Outro ponto alto do filme foi um recorte urbano feito com o vereador belo horizontino Arnaldo Godoy, que impressionou muito pela exatidão de seu posicionamento geográfico, e percepção dos espaços sendo absolutamente cego. Sua conversão do olhar perturba nossa geografia ingênua e nossa percepção marcada por traços comuns. Ver é recriar sensações a partir de vivências possíveis, estimular em si uma individualidade aberta à identificação alheia (teoria da reminiscência), ou seja, conhecer é lembrar..
– Sei o caminho porque faço o mapa na cabeça, me ligo em outros
referenciais, tenho desenhos na idéia. Eu sonho com imagens.
(Arnaldo Godoy)
Talvez esse fato marcante possa explicar o conceito de Paidéia, que carrega consigo o pressuposto de que não há aumento de bagagem de conhecimento, mas sim o saber-se orientar diferentemente no pensamento.
A emoção compõe com o olho da razão um acorde peculiar, de timbre inaudível. É possível ser cego e sonhar com imagens. Fotografar, enxergar, compor. Amar. Filmar. Olhar através de uma recém-ou-já-construída janela da alma. E outra. Mais outra. Outra. Que aponta para o que eu não vi, para o que eu não sei. Abri-la até o infinito. Até o presente. Captar a alma.

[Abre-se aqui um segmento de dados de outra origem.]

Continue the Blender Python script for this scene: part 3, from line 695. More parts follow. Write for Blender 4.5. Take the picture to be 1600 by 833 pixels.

– O olhar na janela é outro olho na janela e outro olho na janela até o
infinito talvez nunca seja na verdade a própria alma...
(Antonio Cícero)
Enfim, ao fim dessa análise descobri que o compromisso deste filme é de fato com o tema: “aquilo que está para além do visível; o que vê alguém ainda quando não pode enxergar”.